Bei einem Fernsehauftritt am 4. August hat der libysche Großmufti Sadek Al Ghariani, der dem GNC nahesteht, die US-Luftangriffe auf IS-Stellungen in Sirte als "illegale" und "inakzeptable" Einmischung in einen innermuslimischen Streit bezeichnet. Die Kritik Al Gharianis läßt aus Sicht der NATO die Gefahr erkennen, daß GNC und IS gemeinsame Sache gegen die ausländischen Eindringlinge machen könnten. In einem Interview, das am 12. August bei der Neuen Zürcher Zeitung erschienen ist, schlug der UN-Sondergesandte Kobler Alarm. Die Unterstützung der Bevölkerung für die GNA um Premierminister Fayiz Al Sarradsch breche zusehends zusammen, weil sie keine Verbesserung der Lebensverhältnisse herbeigeführt habe; vor drei Monaten hätten die Menschen in Tripolis 20 Stunden am Tag Strom gehabt, heute hingegen nur noch zwölf; darüber hinaus sei der Umtauschwert des Dinars von 3,5 für den Dollar auf 5 gefallen, so Kobler.

Der deutsche Spitzendiplomat ist an der negativen Entwicklung in Libyen nicht ganz unschuldig. Seine Bemühungen, den Ölexport wieder in Gang zu bringen, sind auf scharfe Kritik gestoßen. Kobler hat sich vor kurzem mit Ibrahim Jodran getroffen, dem Chef der Petroleum Facilities Guard (PFG), welche die wichtigsten Ölraffinerien und -verladehäfen Libyens schützen soll, sie jedoch seit drei Jahren wegen eines Streits um die eigenen Einnahmen aus den Verkaufserlösen quasi geschlossen hält. Mustafa Sanalla, Leiter der Libyan National Oil Corporation, hat Kobler bezichtigt, Jodran und die PFG, deren erpresserische Aktivitäten das Land in den letzten Jahren um Einnahmen in Höhe von 100 Milliarden Dollar gebracht haben sollen, auf unzulässige Weise aufgewertet zu haben.
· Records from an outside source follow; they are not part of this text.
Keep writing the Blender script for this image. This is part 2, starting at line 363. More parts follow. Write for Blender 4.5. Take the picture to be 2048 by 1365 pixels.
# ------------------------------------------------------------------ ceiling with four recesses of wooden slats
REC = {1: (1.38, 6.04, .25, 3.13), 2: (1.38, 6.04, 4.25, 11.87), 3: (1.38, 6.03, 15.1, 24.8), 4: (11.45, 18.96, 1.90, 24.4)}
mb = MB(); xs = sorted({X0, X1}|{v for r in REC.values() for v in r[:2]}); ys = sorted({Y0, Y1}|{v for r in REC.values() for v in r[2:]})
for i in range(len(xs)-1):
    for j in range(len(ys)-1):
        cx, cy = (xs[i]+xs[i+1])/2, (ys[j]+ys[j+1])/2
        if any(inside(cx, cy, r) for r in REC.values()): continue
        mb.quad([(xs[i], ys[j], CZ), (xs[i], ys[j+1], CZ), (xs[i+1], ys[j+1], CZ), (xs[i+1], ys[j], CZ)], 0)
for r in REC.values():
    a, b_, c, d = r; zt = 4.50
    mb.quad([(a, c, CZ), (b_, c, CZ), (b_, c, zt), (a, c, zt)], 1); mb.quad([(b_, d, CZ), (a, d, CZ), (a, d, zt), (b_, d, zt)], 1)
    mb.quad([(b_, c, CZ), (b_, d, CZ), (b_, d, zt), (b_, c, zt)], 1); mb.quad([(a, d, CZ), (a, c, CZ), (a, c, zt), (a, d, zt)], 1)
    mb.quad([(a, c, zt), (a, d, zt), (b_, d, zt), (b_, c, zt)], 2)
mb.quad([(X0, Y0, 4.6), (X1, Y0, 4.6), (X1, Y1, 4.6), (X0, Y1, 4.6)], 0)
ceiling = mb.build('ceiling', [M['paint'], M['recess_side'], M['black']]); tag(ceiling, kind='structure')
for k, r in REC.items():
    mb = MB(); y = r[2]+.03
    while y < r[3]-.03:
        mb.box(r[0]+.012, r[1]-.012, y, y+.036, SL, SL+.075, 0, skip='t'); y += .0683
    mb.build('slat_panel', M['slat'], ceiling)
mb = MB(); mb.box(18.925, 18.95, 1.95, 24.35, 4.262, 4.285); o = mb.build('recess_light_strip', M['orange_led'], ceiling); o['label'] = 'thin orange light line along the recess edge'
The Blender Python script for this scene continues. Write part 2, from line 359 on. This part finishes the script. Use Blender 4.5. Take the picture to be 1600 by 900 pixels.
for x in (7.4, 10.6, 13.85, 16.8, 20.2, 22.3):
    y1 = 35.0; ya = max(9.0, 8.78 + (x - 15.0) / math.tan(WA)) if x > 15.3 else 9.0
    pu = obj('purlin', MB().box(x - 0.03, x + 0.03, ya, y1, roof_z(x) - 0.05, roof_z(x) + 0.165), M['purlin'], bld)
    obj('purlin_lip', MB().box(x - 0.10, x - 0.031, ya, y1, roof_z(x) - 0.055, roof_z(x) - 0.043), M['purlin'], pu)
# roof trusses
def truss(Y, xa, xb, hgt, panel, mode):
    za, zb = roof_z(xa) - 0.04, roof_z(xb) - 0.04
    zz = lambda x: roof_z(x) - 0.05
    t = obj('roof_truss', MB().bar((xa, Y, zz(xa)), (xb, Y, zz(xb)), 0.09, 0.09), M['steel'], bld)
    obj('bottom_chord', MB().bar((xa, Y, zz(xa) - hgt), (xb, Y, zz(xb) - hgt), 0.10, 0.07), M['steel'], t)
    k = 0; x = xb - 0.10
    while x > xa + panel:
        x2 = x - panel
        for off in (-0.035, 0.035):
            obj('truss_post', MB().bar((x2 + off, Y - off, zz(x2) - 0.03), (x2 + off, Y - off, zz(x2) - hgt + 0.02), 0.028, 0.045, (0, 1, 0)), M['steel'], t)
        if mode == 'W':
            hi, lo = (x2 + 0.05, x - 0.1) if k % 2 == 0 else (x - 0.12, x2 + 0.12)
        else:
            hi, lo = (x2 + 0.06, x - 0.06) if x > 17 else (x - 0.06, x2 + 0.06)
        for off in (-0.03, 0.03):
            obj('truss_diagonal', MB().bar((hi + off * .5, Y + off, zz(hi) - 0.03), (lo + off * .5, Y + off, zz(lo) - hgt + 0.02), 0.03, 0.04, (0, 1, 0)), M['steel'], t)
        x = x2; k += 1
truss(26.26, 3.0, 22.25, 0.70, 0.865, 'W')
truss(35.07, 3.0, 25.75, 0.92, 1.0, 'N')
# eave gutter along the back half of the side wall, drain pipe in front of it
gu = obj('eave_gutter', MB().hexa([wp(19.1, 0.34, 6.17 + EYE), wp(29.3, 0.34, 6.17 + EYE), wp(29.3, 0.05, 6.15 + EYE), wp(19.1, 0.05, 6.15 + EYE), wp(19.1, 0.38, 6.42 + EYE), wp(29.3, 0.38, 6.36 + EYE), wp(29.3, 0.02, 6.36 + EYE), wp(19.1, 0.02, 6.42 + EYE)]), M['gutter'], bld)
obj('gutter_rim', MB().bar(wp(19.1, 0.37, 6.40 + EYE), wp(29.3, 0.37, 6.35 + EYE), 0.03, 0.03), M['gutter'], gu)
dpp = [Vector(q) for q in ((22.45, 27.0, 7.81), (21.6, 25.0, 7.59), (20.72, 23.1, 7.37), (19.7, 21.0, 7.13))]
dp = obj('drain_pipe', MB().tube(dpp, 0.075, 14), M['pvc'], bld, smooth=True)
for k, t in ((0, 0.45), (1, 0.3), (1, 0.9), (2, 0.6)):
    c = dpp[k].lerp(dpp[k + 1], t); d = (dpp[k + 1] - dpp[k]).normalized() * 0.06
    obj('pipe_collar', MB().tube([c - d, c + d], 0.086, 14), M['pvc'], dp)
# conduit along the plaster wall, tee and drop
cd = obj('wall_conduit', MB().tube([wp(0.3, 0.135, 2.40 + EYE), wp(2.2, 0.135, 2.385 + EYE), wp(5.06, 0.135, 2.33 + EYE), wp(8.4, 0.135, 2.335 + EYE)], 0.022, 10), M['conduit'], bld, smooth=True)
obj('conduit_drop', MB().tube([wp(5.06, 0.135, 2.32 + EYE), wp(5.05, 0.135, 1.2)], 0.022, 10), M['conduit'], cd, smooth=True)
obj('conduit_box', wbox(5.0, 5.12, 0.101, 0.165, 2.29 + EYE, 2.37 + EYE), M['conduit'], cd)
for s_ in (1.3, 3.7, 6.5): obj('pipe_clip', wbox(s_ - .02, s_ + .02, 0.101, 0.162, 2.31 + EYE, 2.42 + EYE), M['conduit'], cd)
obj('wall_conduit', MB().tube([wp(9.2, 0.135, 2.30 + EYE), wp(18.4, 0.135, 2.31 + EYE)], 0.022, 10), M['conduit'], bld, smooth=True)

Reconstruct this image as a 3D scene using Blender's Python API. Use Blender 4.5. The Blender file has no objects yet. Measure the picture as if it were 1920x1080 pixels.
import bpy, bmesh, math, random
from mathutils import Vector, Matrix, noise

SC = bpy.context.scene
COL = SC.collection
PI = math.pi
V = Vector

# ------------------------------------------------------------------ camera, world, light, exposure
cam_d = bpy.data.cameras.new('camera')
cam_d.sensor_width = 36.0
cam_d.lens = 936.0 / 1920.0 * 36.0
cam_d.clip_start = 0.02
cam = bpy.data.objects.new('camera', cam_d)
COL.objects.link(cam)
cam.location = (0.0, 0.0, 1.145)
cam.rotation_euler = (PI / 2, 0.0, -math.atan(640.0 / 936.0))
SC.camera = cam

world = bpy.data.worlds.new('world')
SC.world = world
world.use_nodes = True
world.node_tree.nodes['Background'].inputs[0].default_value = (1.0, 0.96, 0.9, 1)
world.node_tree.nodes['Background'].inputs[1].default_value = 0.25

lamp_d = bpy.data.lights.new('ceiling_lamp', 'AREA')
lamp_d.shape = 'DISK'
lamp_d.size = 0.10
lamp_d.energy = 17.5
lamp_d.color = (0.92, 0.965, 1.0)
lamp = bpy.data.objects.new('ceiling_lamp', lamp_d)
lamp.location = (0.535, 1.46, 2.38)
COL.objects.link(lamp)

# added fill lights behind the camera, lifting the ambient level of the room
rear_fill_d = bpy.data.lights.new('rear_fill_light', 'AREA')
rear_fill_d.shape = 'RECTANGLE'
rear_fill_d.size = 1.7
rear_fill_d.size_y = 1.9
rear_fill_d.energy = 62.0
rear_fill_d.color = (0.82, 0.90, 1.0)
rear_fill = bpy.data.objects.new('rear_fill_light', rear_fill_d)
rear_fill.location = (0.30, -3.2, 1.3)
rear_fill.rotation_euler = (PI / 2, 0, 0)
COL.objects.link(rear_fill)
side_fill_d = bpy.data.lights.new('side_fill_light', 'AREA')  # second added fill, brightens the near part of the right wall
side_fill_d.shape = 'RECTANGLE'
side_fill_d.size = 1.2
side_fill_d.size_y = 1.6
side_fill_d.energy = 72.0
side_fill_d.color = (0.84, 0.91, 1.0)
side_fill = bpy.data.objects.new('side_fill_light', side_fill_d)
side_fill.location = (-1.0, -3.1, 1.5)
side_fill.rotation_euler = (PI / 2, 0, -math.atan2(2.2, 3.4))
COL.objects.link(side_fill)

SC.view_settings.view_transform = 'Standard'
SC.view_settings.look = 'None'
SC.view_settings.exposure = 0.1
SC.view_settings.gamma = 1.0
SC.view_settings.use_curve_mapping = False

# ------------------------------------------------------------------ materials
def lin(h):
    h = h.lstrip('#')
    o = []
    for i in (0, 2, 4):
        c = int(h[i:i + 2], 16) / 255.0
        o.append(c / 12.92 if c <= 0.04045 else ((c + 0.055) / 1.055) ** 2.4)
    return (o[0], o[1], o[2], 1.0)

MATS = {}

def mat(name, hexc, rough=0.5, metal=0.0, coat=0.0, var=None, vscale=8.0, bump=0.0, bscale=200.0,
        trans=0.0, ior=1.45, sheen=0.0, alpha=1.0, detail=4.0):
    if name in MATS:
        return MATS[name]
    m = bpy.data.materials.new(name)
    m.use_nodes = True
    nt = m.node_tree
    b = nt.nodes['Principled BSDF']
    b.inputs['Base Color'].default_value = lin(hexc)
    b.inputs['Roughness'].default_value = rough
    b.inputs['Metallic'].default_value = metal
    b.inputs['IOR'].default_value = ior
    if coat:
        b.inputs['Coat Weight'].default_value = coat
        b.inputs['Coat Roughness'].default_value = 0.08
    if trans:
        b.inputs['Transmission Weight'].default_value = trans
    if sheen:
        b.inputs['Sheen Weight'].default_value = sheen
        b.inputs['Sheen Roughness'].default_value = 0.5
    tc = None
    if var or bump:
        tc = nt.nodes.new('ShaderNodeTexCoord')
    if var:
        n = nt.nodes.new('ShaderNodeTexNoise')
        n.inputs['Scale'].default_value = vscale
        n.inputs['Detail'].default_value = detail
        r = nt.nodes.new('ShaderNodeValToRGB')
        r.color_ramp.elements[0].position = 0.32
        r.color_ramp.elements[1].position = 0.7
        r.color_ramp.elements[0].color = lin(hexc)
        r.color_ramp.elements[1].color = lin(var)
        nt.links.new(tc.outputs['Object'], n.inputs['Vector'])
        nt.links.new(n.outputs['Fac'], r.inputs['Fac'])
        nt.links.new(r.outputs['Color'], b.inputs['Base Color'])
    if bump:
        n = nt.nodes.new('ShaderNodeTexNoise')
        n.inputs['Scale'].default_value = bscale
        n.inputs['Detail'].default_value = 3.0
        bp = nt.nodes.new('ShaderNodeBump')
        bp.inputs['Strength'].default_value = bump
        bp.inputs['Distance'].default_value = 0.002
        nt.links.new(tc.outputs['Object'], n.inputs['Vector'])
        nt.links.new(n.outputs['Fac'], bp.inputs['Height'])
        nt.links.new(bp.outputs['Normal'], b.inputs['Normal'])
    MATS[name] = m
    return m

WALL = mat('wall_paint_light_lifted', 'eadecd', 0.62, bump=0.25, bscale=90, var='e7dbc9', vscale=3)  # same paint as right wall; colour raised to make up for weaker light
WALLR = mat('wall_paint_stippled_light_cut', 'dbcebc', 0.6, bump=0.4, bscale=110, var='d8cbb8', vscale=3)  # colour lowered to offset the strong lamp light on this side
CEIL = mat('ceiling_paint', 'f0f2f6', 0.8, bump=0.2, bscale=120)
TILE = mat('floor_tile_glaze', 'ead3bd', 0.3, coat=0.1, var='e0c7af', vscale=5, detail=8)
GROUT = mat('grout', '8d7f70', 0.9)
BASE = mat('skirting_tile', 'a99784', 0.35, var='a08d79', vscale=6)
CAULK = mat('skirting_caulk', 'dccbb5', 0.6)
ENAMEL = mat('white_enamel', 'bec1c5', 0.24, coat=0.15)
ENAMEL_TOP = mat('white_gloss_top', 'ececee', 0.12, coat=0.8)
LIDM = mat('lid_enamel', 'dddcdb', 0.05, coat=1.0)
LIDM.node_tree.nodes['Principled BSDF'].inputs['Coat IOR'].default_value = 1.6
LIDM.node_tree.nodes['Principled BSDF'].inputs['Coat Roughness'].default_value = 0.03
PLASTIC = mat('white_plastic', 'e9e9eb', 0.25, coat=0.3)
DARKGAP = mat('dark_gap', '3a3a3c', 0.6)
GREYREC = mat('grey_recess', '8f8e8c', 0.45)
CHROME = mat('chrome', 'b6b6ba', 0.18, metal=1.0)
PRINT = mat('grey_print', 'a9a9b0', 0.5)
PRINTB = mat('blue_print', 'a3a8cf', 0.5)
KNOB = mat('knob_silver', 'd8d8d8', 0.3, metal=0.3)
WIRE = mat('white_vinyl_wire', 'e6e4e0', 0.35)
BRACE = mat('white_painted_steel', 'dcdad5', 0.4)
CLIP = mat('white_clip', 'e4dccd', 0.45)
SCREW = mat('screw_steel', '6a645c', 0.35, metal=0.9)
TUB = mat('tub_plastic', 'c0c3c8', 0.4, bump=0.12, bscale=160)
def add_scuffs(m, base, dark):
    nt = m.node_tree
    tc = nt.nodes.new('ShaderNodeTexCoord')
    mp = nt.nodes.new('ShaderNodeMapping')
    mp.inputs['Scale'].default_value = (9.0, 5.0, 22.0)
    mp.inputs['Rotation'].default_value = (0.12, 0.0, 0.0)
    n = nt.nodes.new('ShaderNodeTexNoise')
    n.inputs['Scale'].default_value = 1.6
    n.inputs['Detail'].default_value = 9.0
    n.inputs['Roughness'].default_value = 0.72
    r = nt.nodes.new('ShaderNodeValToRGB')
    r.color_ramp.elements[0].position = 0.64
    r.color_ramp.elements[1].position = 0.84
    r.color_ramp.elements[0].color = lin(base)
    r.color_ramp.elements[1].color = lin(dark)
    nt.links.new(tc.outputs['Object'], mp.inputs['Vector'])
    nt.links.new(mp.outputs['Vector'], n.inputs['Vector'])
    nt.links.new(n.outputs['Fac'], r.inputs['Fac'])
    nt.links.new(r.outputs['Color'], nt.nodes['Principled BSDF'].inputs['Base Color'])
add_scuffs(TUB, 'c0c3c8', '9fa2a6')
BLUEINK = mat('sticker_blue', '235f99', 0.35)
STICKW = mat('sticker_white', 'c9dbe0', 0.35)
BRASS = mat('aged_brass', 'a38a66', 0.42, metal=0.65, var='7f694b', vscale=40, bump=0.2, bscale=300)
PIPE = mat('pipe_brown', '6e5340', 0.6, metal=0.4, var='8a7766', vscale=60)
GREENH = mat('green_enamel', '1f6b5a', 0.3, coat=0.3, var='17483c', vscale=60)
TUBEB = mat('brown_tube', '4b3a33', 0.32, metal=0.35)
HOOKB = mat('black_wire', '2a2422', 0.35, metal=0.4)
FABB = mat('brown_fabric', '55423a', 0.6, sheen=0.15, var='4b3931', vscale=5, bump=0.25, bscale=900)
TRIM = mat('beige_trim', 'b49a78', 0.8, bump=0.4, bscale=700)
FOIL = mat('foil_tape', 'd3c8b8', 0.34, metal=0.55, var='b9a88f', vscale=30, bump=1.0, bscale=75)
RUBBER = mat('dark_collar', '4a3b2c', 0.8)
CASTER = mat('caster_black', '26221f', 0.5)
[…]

Der "Präzedenzfall" Koblers werde bei anderen bewaffneten Gruppen Schule machen, so Sanalla.

Auch wenn demnächst der Ölexport aus Libyen wieder anlaufen sollte, ist mit einer Wiederherstellung der staatlichen Einheit, wie sie zuletzt unter Gaddhafi existiert hat, noch lange nicht - wenn überhaupt - zu rechnen. Das Land bleibt vorerst ein Flickenteppich konkurrierender Stammesgruppen. Das Engagement ausländischer Militärs dürfte diese Entwicklung eher fördern als zurückdrängen. Dafür sprechen interessante Zahlen, die Nick Turse am 3. August in einem Artikel unter der Überschrift "U. S. Military Pivots to Africa and the News is Grim" bei TomDispatch über die drastisch zunehmenden Aktivitäten von US-Spezialstreitkräften in Afrika und deren Folgen präsentiert hat: 2007, als AFRICOM quasi gegründet wurde, kam es zu weniger als 400 "Terroranschlägen" auf dem afrikanischen Kontinent; 2015 gab es dagegen fast 2000. Zwischen 2010 und 2015 ist die Anzahl der in Afrika tätigen, länderübergreifenden und daher aus Sicht Washingtons zu bekämpfenden "Terrormilizen" von einer auf 43 gestiegen.